In February 2022, we decided to tackle this issue head-on. For 18 months, we worked collaboratively with six entrepreneurs and two County Durham-based organisations (MINT Business Club and Celebrate Difference ADHD) offering business, social, and emotional support to entrepreneurs, self-employed, and small business owners. We wanted to co-develop a refined understanding of the mental health experiences of entrepreneurs and co-create an intervention to mitigate potential negative effects. 

In our research, we found mismatches between expectations and experiences at three interacting levels – purpose, autonomy, and achievement – which surface as entrepreneurs reflect on execution, performance, and fulfilment experiences. Mismatches materialise as incongruence between the ideal states under pursuit and the entrepreneurs’ actual experiences, which compound, leading to a diminished sense of control, direction, and worthiness. These in turn fuel a cycle of negative emotions involving anxiety, isolation, shame, and guilt. In this sense, our findings suggest that it’s not the stressful experiences or heavy workload themselves that trigger negative emotions. Rather, it’s the compounding of incongruences between expectations of ideal states and actual experiences at the level of purpose, autonomy, and achievement. 

What’s problematic about this process is that it affects the entrepreneurs’ self-worth. This is different from self-confidence and self-esteem, which focus on confidence stemming from competence in a targeted area and externally determined cumulative self-perception. Self-worth is an individual’s evaluation of themself as a valuable, capable human being deserving of respect and consideration, which develops over time, forming stable conceptualisations of self, with implications for psychological functioning. The deterioration of self-worth is particularly problematic in entrepreneurship. It affects how entrepreneurs value and describe themselves. Entrepreneurs with diminished self-worth can engage in rumination displayed by criticising themselves and their abilities. They rarely welcome compliments and tend to focus on mistakes, leading to negative judgments and overly critical evaluations of their entrepreneurial performance, and their value as both entrepreneurs and human beings. A diminished self-worth may lead them to avoid challenges, achieve less, and withdraw from social contact. Ultimately, frequent and intense self-flagellation leads to chronic ill-being, which is more enduring and challenging to treat. 

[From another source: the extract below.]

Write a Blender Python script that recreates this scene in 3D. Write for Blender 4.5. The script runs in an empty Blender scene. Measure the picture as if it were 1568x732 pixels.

What are we doing about it? 

Equipped with this knowledge, we decided to turn the process on its head and develop an intervention we call MIND Your Business. MIND Your Business is a 6-week support programme that aims to support struggling entrepreneurs and small business owners. The programme equips participants with the necessary tools to counter the cycle of negative emotions and foster a compounding of positive congruence to improve self-worth. Early evidence suggests that the impacts are largely positive. Entrepreneurs feel that they now have “a space and time to think about how to make positive changes to help both my mental health but also my business.” The training is changing the way entrepreneurs think about work, employment and business. “It's so person-centred, and that's the thing with business owners, if the whole thing is set up centred on the person, their strengths and values, then it's also set up for success.”